What’s the difference between a DMP and IVA?

·         An IVA covers debt over £6,000.

·         A DMP covers debt under £6,000.

·         As a DMP is not legally binding, your creditors can back out of the agreement at any time, whereas an IVA is fixed.

·         An IVA protects your assets.

·          An IVA writes off any debt after it ends, a DMP continues until the debt is cleared.

·         A DMP is more flexible than an IVA.

·         An IVA can only be administered through a licensed Insolvency Practitioner.

·         A DMP is private, IVAs are entered into an Insolvency Register that is public access.

·          If you have a DMP, your creditors can still contact you. An IVA will often stop all direct contact other than your annual statements.

·         An IVA is generally more expensive to set up, but the fees are taken out of the overall payment. A DMP may require additional payments paid directly to a provider if you choose to use one. A DMP may also charge interest.

·         Both IVAs and DMPs can lower your credit score, but a DMP can also improve it.

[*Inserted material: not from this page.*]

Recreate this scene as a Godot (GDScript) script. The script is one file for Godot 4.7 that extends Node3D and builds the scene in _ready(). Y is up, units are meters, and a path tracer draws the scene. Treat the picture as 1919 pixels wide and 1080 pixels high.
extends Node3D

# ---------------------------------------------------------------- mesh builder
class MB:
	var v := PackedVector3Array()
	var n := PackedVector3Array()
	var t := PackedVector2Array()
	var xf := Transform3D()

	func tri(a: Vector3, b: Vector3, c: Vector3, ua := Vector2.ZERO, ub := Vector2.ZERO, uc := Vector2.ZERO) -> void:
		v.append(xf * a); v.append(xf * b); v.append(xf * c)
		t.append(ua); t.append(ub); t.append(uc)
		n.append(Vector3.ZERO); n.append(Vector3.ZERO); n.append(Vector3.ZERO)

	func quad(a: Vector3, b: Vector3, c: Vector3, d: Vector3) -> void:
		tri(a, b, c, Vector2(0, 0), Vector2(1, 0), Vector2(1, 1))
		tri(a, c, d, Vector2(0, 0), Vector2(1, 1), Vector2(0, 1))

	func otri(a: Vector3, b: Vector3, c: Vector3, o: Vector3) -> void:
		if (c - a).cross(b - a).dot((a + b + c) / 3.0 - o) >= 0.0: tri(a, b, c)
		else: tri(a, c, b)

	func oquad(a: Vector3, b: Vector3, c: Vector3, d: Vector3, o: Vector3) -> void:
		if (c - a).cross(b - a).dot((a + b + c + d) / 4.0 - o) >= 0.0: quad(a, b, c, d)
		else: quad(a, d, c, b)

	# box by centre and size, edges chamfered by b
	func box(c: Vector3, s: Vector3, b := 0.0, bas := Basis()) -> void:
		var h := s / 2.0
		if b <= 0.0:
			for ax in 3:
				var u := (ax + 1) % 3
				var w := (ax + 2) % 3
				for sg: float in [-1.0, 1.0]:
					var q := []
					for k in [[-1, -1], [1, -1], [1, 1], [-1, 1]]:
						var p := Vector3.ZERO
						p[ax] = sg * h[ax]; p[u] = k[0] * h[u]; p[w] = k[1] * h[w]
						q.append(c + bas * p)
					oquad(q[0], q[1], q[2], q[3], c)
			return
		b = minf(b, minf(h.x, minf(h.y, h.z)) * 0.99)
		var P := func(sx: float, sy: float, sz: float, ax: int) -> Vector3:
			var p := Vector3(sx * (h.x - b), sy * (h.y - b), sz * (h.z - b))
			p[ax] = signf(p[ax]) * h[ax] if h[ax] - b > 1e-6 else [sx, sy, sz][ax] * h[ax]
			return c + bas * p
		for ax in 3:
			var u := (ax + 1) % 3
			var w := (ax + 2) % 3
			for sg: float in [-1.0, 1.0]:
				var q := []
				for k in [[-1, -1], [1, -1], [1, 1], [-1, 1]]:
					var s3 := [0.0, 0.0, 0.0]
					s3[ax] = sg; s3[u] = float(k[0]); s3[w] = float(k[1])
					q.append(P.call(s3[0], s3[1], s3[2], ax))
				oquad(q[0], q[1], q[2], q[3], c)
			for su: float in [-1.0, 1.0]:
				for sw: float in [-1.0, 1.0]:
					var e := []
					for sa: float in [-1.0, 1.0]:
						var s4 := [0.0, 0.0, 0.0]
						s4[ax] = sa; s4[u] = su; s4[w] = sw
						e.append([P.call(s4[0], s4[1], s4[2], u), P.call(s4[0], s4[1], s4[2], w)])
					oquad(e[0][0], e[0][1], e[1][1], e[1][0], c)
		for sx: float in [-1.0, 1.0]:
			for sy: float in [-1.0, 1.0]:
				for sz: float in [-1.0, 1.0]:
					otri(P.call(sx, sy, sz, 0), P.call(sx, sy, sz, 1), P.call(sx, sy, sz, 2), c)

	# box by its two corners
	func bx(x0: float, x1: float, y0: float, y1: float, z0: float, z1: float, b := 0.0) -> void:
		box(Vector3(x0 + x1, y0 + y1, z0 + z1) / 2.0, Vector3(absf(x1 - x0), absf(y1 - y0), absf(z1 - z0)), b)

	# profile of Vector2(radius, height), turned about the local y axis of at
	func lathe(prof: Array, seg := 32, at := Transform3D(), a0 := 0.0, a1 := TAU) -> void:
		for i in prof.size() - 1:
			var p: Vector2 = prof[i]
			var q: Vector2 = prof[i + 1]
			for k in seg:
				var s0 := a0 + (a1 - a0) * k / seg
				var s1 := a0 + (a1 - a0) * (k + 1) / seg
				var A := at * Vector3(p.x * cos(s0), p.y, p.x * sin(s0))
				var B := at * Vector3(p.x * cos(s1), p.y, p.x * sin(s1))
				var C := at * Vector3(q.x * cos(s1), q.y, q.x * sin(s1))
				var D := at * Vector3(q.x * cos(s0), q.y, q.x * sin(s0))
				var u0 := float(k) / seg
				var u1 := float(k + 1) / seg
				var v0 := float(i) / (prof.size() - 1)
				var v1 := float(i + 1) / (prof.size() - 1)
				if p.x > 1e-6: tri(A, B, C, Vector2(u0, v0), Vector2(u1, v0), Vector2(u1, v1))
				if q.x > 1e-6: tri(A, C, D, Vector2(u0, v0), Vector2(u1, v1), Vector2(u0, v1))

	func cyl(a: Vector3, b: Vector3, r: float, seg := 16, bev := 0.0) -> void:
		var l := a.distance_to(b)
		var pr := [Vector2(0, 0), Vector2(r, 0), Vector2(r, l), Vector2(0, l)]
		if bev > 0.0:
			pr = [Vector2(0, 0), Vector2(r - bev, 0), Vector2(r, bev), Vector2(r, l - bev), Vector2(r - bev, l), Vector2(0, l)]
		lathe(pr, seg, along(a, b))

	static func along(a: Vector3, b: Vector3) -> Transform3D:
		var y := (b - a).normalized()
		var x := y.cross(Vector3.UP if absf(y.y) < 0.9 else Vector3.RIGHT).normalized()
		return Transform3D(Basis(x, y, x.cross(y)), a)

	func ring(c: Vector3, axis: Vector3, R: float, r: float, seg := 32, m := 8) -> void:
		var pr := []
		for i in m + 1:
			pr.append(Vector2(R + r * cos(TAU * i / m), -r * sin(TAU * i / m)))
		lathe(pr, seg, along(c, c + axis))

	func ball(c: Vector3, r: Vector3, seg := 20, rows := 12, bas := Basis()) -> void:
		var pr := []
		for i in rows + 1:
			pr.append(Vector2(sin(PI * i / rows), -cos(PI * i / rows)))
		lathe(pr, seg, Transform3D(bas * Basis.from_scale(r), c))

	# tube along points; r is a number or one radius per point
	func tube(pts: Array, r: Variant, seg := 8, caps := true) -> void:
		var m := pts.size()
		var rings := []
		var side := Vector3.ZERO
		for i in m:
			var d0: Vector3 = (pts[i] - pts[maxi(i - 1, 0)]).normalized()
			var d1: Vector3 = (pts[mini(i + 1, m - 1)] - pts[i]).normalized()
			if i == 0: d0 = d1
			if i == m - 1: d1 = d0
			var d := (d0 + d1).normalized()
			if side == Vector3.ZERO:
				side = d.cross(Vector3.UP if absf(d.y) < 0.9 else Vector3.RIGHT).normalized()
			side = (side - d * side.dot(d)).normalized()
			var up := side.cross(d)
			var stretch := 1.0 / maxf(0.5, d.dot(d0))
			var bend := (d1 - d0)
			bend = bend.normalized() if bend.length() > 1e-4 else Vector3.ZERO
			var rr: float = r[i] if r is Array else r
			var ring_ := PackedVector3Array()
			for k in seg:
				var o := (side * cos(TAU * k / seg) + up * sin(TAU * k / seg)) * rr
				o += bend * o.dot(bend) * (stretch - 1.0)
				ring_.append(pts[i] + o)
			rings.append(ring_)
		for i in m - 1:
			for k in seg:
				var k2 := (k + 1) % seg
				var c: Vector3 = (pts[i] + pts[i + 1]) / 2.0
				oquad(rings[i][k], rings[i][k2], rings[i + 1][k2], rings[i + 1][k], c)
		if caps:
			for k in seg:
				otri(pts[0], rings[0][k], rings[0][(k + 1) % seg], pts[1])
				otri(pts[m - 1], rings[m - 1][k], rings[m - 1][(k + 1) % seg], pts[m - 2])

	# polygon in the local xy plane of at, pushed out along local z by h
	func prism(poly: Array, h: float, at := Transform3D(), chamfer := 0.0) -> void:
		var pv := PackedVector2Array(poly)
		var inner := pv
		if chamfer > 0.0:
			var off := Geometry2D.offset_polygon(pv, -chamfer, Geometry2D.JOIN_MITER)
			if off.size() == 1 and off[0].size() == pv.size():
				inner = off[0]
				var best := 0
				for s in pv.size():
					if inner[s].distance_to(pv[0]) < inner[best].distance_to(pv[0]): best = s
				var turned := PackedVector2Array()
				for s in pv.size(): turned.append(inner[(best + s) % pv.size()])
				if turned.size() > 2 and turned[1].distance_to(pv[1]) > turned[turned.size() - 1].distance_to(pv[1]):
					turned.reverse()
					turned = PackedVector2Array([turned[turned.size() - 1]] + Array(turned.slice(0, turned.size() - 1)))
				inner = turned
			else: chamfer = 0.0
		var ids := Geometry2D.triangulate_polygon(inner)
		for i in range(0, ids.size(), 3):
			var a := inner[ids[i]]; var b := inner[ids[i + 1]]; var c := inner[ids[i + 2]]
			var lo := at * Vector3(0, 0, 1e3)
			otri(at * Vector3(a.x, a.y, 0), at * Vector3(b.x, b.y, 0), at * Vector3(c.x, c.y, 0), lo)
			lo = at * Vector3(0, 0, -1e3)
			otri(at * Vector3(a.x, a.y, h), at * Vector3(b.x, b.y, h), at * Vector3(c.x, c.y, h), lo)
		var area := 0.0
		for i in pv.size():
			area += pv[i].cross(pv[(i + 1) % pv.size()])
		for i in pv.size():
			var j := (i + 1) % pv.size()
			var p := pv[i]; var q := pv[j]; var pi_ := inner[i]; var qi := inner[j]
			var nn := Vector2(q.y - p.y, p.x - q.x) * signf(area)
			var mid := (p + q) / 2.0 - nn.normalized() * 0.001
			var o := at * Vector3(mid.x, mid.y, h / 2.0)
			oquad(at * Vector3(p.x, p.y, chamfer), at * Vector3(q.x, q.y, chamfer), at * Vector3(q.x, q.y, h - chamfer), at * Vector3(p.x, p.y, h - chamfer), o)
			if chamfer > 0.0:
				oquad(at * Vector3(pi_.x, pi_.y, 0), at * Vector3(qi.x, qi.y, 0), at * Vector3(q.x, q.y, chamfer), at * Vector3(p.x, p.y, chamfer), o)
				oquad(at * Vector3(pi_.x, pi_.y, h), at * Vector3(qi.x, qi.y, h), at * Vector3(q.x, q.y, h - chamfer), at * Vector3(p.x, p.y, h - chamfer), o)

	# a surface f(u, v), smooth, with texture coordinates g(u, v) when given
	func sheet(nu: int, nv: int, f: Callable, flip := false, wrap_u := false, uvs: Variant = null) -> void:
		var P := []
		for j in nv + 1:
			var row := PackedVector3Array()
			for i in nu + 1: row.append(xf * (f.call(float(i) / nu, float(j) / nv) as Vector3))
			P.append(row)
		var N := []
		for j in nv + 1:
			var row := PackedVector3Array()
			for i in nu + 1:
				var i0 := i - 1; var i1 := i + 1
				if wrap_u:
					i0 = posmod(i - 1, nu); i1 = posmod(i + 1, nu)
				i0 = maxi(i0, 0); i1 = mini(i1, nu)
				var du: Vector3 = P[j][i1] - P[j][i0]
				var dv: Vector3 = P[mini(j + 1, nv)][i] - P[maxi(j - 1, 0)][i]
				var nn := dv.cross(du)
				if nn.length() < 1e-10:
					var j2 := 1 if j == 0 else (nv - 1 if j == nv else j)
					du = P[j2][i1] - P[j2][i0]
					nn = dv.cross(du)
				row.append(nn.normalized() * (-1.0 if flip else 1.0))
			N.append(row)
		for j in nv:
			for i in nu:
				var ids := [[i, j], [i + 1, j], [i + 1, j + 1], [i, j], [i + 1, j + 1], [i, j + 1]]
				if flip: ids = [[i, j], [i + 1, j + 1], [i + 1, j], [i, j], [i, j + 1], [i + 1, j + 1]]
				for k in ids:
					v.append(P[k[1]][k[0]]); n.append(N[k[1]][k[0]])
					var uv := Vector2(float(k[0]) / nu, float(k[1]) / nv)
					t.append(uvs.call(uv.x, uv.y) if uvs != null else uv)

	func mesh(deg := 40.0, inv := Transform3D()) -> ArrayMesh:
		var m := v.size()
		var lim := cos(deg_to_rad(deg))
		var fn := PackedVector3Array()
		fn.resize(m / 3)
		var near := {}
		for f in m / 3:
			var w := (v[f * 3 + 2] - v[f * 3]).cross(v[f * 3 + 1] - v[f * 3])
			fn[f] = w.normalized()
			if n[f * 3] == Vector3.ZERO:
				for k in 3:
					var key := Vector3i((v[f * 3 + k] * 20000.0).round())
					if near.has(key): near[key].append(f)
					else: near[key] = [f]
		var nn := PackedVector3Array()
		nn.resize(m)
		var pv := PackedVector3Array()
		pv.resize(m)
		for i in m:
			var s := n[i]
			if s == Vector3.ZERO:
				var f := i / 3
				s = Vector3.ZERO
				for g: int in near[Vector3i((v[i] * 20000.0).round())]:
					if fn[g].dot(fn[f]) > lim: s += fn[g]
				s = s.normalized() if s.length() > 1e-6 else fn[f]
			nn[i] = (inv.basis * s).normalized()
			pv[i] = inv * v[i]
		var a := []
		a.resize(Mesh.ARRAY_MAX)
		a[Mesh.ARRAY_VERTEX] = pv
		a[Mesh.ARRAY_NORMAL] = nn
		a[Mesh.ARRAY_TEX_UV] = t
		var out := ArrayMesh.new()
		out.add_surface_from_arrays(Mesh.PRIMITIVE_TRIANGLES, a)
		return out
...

·         An IVA may require you to release equity from your home, a DMP does not.

Which is best?

Both have their advantages and disadvantages, and work in similar fashion. However, they cover different debts, so only one may be right for you.

 

An IVA Covers: 

  • Personal Loans
  • Credit Cards
  • Overdrafts
  • Catalogues
  • Water arrears
  • Gas and electric arrears
  • Council tax arrears
  • Income tax arrears
  • Tax credit or benefit overpayments
  • Debts to family and friends
  • Store cards
  • Other outstanding debts

A DMP Covers:

  • Personal loans
  • Credit cards
  • Overdrafts
  • Catalogues
  • Water arrears
  • Gas and electric arrears
  • Store cards

Can I Switch Between an IVA and DMP?

Yes, it is possible to switch from an IVA to a DMP, or from a DMP to an IVA if your financial situation changes. The flexibility of a DMP makes it easier to switch from one, but it is still possible with an IVA.

A DMP is often more favourable if you have more disposable income but less debt. So, if during your IVA your income increases, it may be preferable to switch to a DMP.   There are however risks to allowing an IVA to fail, therefore it would be best speaking to a licensed Insolvency Practitioner before making any decision.

If you become a home owner while using a DMP, it would be wise to switch to an IVA to protect your home and its equity.

Conclusion

In summary, the best choice for you depends on your financial situation and how much debt you owe. You should also choose a solution that covers all your debt.